Quando seu nome é mencionado em um escândalo, a companhia tem sua imagem denegrida e pode perder a credibilidade com os investidores.
Casos de insider trading no Brasil
Caso Joesley Batista
Um dos casos mais famosos de insider trading no Brasil envolve os irmãos Batista, donos da FB Participações, controladora da JBS (JBSS3).
Dias antes de vir a público uma delação premiada fechada pelos irmãos (o que afetaria drasticamente a empresa e a valorização da moeda estrangeira), eles realizaram operações milionárias em dólar e ações da própria companhia, lucrando milhões.
Em setembro de 2017, ambos foram presos, acusados pelos crimes de insider trading e manipulação do mercado financeiro.
O dia da divulgação das delações foi tão impactante para o mercado que ficou conhecido como “Joesley Day”.
Casos de insider trading nos EUA
Caso Walt Disney
Outro caso marcante para o mercado financeiro envolveu o nome de uma das maiores empresas do mundo, a Walt Disney (DISB34).
Em 2010, Bonnie Jean Hoxie, secretária de uma alta executiva da empresa, e seu namorado, Yonni Sebbag, foram presos por tentar vender informações confidenciais e privilegiadas sobre os resultados da companhia para gestores de fundos nos EUA e na Europa.
Os supostos compradores eram, na verdade, agentes disfarçados do FBI.
Mais crimes financeiros
Qual a diferença entre front running e insider trading?
Ambos os crimes são cometidos com uso de informação privilegiada, mas a principal diferença entre os dois está em quem os pratica.
No insider trading, geralmente, quem realiza a operação são pessoas que trabalham diretamente em uma empresa listada na bolsa.
Já o front running, o “correr na frente”, é praticado pelo corretor ou intermediário financeiro, que, ao ter acesso a determinada informação, coloca seus interesses à frente dos interesses do cliente, realizando a operação antes dele e de outros participantes do mercado.

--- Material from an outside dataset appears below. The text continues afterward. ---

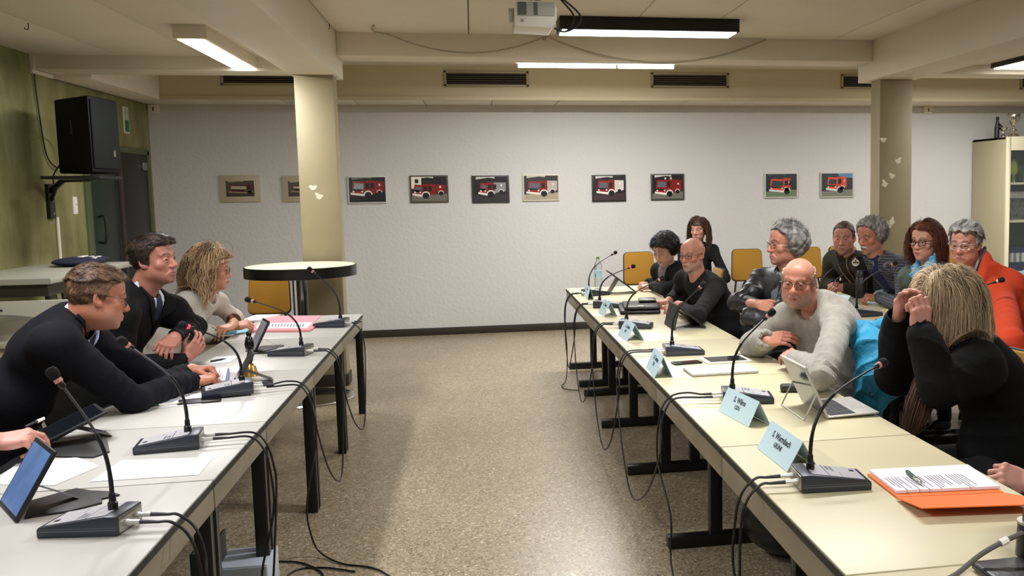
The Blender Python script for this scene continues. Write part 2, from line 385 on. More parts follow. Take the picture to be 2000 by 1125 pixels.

Exemplo: um profissional do mercado financeiro recebe a ordem de um cliente para realizar determinada compra milionária de ações. O correto seria apenas realizar a operação, mas em vez disso, ele se antecipa ao cliente e compra as ações primeiro, “saindo na frente”, o que vai encarecer o ativo e resultar em lucro para o suposto profissional.